All my love letters
I’m not at all a hoarder. Quite the opposite, actually. If anything, I’ve always had a hard time not throwing things away. It’s just how I’ve always been.
In many ways, I think it’s a pretty nice trait. I don’t cling to things easily, I find it natural to let go, and I know how to create space — both physically and emotionally.
But since becoming a parent, there are moments when I wonder why I had to be the one who struggles to save the little things my kids make for me, or the toys they no longer seem to play with. It’s definitely not always to my advantage.
The other day, one of our students gave me a letter — a few folded pieces of paper with my name written on the front. It made me so happy. I told her it’s probably my favourite kind of gift to receive: a handwritten note.
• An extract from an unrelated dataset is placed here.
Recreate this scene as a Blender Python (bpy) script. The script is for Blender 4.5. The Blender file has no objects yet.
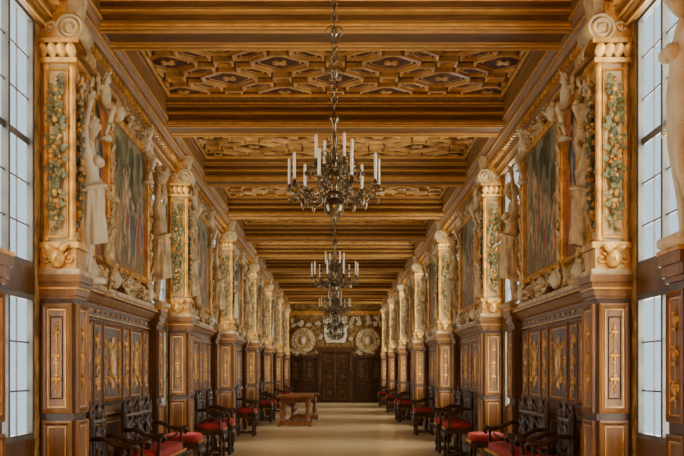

When I came home, I sat down and read her words. I shed a small tear, carefully folded the papers back together, and took out a bag from a box — a bag I’ve carried with me through every place I’ve lived over the last twelve years — and placed the letter inside.
In that moment, I realised this might be my most precious possession: a collection of words from people I’ve crossed paths with throughout my life. Old friends and new, students and teachers, Michael after our very first day together. Words from someone else’s heart to mine. Words that have meant the world to me. Words that will never end up in the garbage.
Maybe I’m not that extreme after all.